If you want to make prediction for Animal_ID = 26, you may do

newd <- data.frame(time = 1:150, Animal_ID = 26)
oo <- predict.gam(fit, newd, type = `link`, se.fit = TRUE)

Note that

• You need to include both variables in newd (otherwise mgcv complains missing variable)
• since you have only one spline smooth s(time), and the random effect term s(Animal_ID) is a constant per Animal_ID. so it is OK to use type = 'link' for individual prediction. By the way, type = 'terms' is slower than type = 'link'.

If you want to make prediction for more than one cows, try something like this:

pred.ID <- ID[1:10]  ## predict first 10 cows
newd <- data.frame (time = rep (1:150, times = n), Animal_ID = factor (rep (pred.ID, each = 150)))
oo <- predict.bam (fit, newd, type = "link", se.fit = TRUE)

Note that

• I have used predict.bam here, as now we have 150 * 10 = 1500 data points to predict. Plus: we require se.fit = TRUE. This is rather expensive, so use predict.bam is faster than predict.gam. Particularly, if you have fitted your model using bam(..., discrete = TRUE), you can have predict.bam(..., discrete = TRUE). Prediction process goes through the same matrix formation steps as in model fitting (see ?smoothCon used in model fitting and ?PredictMat used in prediction, if you are keen to know more internal structure of mgcv.)
• I specified Animal_ID as factors, because this is a random effect.

For more on mgcv, you can refer to library manual. Check specially ?mgcv, ?gam, ?bam ?s.

---

Final update

Though I said that I will not help you with model section, but I think this model is better (it gives higher adj-Rsquared) and is also more reasonable in sense:

model <- milk ~ s(time, bs = 'cr', k = 20) + s(Animal_ID, bs = 're') + s(Animal_ID, time, bs = 're')

The last term is imposing a random slop.
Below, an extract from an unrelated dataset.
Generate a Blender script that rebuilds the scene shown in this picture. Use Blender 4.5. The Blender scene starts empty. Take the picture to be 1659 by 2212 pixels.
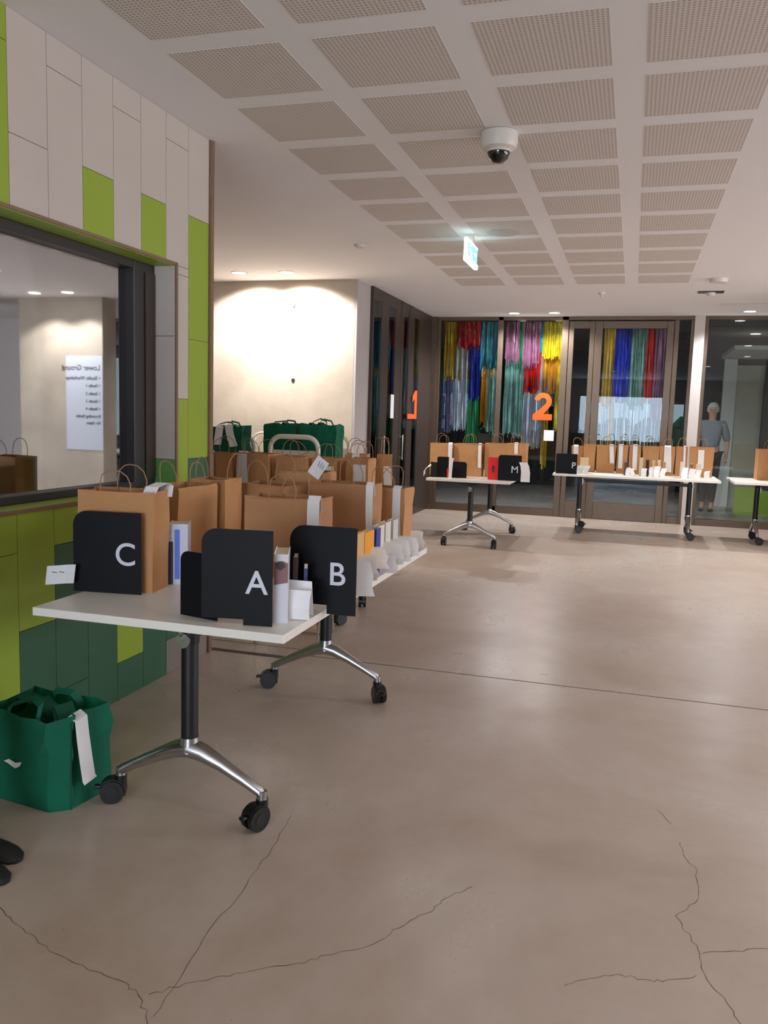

This implies that we are assuming that each individual cow has different growing/reducing pattern of milk production. This is a more sensible assumption in your problem. The earlier model with only random intercept is not sufficient. After adding this random slop, the smooth term s(time) looks smoother. This is a good sign not a bad sign, because we want some simple explanation for s(time), don't we? Compare the s(time) you get from both models, and see what you discover.

I have also reduced k = 100 to k = 20. As we saw in previous fit, the edf for this term is about 10, so k = 20 is pretty sufficient.